● **Work required**:
Each line below should be reproduced without any alteration.
━━ Data shown ━━
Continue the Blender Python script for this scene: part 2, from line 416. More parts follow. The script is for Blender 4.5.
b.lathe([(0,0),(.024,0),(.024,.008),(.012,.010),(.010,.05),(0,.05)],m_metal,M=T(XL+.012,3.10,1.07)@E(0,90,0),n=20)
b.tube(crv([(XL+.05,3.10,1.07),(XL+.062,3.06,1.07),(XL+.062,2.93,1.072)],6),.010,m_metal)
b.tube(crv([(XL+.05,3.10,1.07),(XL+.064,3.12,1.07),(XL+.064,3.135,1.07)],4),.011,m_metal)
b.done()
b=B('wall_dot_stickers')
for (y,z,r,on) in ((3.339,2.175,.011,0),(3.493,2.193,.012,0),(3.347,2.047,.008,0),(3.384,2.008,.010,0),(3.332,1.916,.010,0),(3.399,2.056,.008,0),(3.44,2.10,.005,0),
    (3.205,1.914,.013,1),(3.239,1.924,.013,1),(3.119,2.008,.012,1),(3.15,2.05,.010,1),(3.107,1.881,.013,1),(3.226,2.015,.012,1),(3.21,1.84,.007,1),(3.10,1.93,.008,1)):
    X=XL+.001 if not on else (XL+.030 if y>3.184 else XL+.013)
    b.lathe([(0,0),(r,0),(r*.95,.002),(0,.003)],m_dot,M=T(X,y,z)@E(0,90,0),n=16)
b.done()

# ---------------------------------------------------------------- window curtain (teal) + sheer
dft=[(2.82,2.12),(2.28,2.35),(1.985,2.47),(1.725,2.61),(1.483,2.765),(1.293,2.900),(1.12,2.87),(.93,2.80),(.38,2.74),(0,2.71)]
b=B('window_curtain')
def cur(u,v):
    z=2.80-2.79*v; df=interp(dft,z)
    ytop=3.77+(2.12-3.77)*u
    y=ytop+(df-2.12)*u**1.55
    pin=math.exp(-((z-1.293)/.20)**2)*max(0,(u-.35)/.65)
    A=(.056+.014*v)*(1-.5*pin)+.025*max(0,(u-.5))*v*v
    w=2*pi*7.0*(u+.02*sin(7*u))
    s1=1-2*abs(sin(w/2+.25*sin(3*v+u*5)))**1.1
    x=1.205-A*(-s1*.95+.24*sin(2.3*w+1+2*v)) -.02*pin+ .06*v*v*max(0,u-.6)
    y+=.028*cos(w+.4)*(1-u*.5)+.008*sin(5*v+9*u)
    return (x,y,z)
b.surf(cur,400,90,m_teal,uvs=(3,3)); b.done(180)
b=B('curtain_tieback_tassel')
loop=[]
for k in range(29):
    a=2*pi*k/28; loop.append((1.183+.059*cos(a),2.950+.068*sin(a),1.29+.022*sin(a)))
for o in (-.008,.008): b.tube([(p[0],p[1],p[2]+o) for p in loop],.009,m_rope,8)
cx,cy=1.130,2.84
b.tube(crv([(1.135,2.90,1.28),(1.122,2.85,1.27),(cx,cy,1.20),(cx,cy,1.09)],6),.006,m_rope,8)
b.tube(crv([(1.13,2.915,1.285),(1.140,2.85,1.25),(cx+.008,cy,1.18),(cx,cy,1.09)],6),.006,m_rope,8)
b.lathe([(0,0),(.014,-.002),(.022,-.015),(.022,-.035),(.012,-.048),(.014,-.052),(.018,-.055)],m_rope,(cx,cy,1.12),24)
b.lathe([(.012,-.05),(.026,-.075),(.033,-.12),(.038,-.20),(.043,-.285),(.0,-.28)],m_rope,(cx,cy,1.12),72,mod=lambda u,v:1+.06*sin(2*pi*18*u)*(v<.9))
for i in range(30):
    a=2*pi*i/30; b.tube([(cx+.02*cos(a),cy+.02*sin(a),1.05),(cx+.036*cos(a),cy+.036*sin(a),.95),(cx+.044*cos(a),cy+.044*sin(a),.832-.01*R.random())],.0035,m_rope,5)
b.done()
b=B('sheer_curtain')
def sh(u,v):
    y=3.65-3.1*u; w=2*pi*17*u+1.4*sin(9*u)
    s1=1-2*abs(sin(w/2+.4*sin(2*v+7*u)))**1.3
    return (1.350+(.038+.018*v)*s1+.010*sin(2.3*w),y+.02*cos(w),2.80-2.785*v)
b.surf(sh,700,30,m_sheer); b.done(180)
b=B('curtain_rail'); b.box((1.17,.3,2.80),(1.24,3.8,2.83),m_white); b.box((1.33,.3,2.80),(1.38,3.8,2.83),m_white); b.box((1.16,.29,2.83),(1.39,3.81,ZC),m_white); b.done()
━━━
● **Reply**:
Continue the Blender Python script for this scene: part 2, from line 416. More parts follow. The script is for Blender 4.5.
b.lathe([(0,0),(.024,0),(.024,.008),(.012,.010),(.010,.05),(0,.05)],m_metal,M=T(XL+.012,3.10,1.07)@E(0,90,0),n=20)
b.tube(crv([(XL+.05,3.10,1.07),(XL+.062,3.06,1.07),(XL+.062,2.93,1.072)],6),.010,m_metal)
b.tube(crv([(XL+.05,3.10,1.07),(XL+.064,3.12,1.07),(XL+.064,3.135,1.07)],4),.011,m_metal)
b.done()
b=B('wall_dot_stickers')
for (y,z,r,on) in ((3.339,2.175,.011,0),(3.493,2.193,.012,0),(3.347,2.047,.008,0),(3.384,2.008,.010,0),(3.332,1.916,.010,0),(3.399,2.056,.008,0),(3.44,2.10,.005,0),
    (3.205,1.914,.013,1),(3.239,1.924,.013,1),(3.119,2.008,.012,1),(3.15,2.05,.010,1),(3.107,1.881,.013,1),(3.226,2.015,.012,1),(3.21,1.84,.007,1),(3.10,1.93,.008,1)):
    X=XL+.001 if not on else (XL+.030 if y>3.184 else XL+.013)
    b.lathe([(0,0),(r,0),(r*.95,.002),(0,.003)],m_dot,M=T(X,y,z)@E(0,90,0),n=16)
b.done()

# ---------------------------------------------------------------- window curtain (teal) + sheer
dft=[(2.82,2.12),(2.28,2.35),(1.985,2.47),(1.725,2.61),(1.483,2.765),(1.293,2.900),(1.12,2.87),(.93,2.80),(.38,2.74),(0,2.71)]
b=B('window_curtain')
def cur(u,v):
    z=2.80-2.79*v; df=interp(dft,z)
    ytop=3.77+(2.12-3.77)*u
    y=ytop+(df-2.12)*u**1.55
    pin=math.exp(-((z-1.293)/.20)**2)*max(0,(u-.35)/.65)
    A=(.056+.014*v)*(1-.5*pin)+.025*max(0,(u-.5))*v*v
    w=2*pi*7.0*(u+.02*sin(7*u))
    s1=1-2*abs(sin(w/2+.25*sin(3*v+u*5)))**1.1
    x=1.205-A*(-s1*.95+.24*sin(2.3*w+1+2*v)) -.02*pin+ .06*v*v*max(0,u-.6)
    y+=.028*cos(w+.4)*(1-u*.5)+.008*sin(5*v+9*u)
    return (x,y,z)
b.surf(cur,400,90,m_teal,uvs=(3,3)); b.done(180)
b=B('curtain_tieback_tassel')
loop=[]
for k in range(29):
    a=2*pi*k/28; loop.append((1.183+.059*cos(a),2.950+.068*sin(a),1.29+.022*sin(a)))
for o in (-.008,.008): b.tube([(p[0],p[1],p[2]+o) for p in loop],.009,m_rope,8)
cx,cy=1.130,2.84
b.tube(crv([(1.135,2.90,1.28),(1.122,2.85,1.27),(cx,cy,1.20),(cx,cy,1.09)],6),.006,m_rope,8)
b.tube(crv([(1.13,2.915,1.285),(1.140,2.85,1.25),(cx+.008,cy,1.18),(cx,cy,1.09)],6),.006,m_rope,8)
b.lathe([(0,0),(.014,-.002),(.022,-.015),(.022,-.035),(.012,-.048),(.014,-.052),(.018,-.055)],m_rope,(cx,cy,1.12),24)
b.lathe([(.012,-.05),(.026,-.075),(.033,-.12),(.038,-.20),(.043,-.285),(.0,-.28)],m_rope,(cx,cy,1.12),72,mod=lambda u,v:1+.06*sin(2*pi*18*u)*(v<.9))
for i in range(30):
    a=2*pi*i/30; b.tube([(cx+.02*cos(a),cy+.02*sin(a),1.05),(cx+.036*cos(a),cy+.036*sin(a),.95),(cx+.044*cos(a),cy+.044*sin(a),.832-.01*R.random())],.0035,m_rope,5)
b.done()
b=B('sheer_curtain')
def sh(u,v):
    y=3.65-3.1*u; w=2*pi*17*u+1.4*sin(9*u)
    s1=1-2*abs(sin(w/2+.4*sin(2*v+7*u)))**1.3
    return (1.350+(.038+.018*v)*s1+.010*sin(2.3*w),y+.02*cos(w),2.80-2.785*v)
b.surf(sh,700,30,m_sheer); b.done(180)
b=B('curtain_rail'); b.box((1.17,.3,2.80),(1.24,3.8,2.83),m_white); b.box((1.33,.3,2.80),(1.38,3.8,2.83),m_white); b.box((1.16,.29,2.83),(1.39,3.81,ZC),m_white); b.done()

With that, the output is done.